As far as France is concerned - if they would have responded in force to the remilitarization of the Rhineland, World War II might have never happened. With hindsight - but then again, it’s always easy to write about what everyone should have done - not sending their military into the Rhineland at that moment to enforce the Locarno treaties, was their biggest mistake. After that, it became more and more obvious that Hitler could get away with a lot.
A Franco-Soviet plot to take out Germany? I don’t see it. There was a treaty, yes, but Europe was a quagmire of treaties at the time. Some of them held for a while, others weren’t worth the paper they were written on. If France wanted to after Germany, it could very well have done so by keeping its promise to Poland, and making the phoney war a real one. Second big French mistake.
Did the Soviet Union plan to conquer Europe?

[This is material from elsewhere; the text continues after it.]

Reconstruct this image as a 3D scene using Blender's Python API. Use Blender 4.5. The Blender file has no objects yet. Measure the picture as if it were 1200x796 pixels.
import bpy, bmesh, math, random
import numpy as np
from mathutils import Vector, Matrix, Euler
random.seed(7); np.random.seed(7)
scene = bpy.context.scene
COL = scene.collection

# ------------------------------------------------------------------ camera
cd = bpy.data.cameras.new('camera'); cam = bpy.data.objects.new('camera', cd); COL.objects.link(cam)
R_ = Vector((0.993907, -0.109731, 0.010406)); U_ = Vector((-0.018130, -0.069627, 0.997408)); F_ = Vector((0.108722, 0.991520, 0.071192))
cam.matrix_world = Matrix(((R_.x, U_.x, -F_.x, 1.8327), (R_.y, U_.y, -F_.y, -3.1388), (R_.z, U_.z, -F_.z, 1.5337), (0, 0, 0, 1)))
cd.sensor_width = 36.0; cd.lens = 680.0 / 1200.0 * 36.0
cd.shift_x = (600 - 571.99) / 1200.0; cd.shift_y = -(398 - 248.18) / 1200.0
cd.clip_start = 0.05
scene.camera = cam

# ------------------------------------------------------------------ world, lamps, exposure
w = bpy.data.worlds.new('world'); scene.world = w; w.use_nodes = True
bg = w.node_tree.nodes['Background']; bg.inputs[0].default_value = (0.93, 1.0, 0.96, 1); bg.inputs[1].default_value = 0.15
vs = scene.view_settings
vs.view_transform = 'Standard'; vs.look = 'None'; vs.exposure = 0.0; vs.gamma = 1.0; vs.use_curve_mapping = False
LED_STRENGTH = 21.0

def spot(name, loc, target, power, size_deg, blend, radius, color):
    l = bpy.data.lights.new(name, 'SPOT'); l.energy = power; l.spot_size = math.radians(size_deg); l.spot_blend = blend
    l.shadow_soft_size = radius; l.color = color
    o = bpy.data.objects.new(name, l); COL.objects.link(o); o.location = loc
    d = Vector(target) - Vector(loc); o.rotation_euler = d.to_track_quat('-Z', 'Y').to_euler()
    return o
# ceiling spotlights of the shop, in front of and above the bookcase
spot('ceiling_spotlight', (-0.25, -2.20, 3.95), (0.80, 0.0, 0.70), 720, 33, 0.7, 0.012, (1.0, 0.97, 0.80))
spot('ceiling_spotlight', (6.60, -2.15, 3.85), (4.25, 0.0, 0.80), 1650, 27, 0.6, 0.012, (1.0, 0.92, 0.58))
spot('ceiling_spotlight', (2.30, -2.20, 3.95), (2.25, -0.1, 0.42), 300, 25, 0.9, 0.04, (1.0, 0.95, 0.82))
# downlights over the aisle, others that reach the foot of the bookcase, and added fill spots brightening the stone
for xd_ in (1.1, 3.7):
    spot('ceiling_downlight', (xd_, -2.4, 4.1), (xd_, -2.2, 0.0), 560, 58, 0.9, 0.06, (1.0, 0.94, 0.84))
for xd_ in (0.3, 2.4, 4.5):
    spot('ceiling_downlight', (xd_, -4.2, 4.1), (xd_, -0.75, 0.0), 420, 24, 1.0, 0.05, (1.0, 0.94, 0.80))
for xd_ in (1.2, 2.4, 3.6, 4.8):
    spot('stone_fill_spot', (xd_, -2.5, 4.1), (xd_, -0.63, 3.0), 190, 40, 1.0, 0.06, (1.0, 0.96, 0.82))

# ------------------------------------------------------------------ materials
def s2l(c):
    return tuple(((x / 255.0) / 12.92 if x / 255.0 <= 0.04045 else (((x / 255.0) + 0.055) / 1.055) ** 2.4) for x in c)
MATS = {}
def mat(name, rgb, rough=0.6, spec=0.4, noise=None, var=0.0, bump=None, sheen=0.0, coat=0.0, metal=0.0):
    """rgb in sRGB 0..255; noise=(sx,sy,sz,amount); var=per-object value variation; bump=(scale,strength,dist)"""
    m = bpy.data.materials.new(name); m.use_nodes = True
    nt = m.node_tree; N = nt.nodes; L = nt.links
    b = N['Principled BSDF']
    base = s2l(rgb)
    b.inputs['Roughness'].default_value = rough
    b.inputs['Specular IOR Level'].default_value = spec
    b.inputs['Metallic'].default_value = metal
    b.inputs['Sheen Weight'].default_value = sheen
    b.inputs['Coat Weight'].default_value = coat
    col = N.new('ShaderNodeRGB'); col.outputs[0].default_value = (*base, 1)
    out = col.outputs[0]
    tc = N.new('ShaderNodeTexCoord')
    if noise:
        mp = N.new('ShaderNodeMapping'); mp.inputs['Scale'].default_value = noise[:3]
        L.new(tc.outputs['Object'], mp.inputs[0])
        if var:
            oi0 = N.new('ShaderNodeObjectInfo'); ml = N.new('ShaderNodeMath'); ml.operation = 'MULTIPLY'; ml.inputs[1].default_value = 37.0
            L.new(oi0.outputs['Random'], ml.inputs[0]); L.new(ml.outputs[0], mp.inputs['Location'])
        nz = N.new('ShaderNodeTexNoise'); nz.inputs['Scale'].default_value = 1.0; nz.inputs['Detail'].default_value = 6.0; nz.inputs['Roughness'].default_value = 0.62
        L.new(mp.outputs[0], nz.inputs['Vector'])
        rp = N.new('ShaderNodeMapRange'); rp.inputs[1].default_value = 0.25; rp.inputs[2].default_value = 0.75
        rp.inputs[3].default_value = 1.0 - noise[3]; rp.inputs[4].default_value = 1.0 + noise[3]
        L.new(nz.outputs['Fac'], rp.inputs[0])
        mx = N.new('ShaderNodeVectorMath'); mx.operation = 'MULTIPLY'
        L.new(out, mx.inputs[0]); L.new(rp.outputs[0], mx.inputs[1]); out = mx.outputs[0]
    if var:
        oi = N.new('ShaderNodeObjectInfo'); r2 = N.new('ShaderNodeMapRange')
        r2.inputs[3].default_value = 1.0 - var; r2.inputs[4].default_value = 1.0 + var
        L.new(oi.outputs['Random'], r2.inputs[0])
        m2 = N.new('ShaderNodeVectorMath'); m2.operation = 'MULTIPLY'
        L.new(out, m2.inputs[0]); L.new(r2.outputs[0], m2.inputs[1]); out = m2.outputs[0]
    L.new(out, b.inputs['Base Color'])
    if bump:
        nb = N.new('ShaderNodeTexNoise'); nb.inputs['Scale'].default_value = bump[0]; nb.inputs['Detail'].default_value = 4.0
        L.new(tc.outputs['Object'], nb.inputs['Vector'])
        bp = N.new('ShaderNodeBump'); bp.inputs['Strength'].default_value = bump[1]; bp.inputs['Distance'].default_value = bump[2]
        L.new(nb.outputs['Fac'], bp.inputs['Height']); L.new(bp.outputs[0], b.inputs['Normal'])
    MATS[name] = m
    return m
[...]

Doing so would have been consistent with early communist doctrine, but the whole idea was abandoned at some point in time, when their dream of forcefully “liberating” the world’s oppressed workers (who typically didn’t want to be liberated in the first place) gave way to more traditional considerations of power and safety. If Stalin ever intended to rule the continent, he could have gone for it in 1945, when the Soviet armies massively outnumbered the western Allies.
Finally:
@KurtGodel7:
Democratic leaders showed no hesitation in allying themselves with a Soviet government which had committed tens of millions of murders. (Such as the deliberate starvation of millions Ukrainians in the early '30s.) Apparently there was no objection to placing much of Germany under the rule of the same men responsible for those acts of genocide.
Nothing ever changes. Saddam and Gaddafi were allies of the West as long as they were useful. People with high moral standards rarely lead nations, be they democratic or not.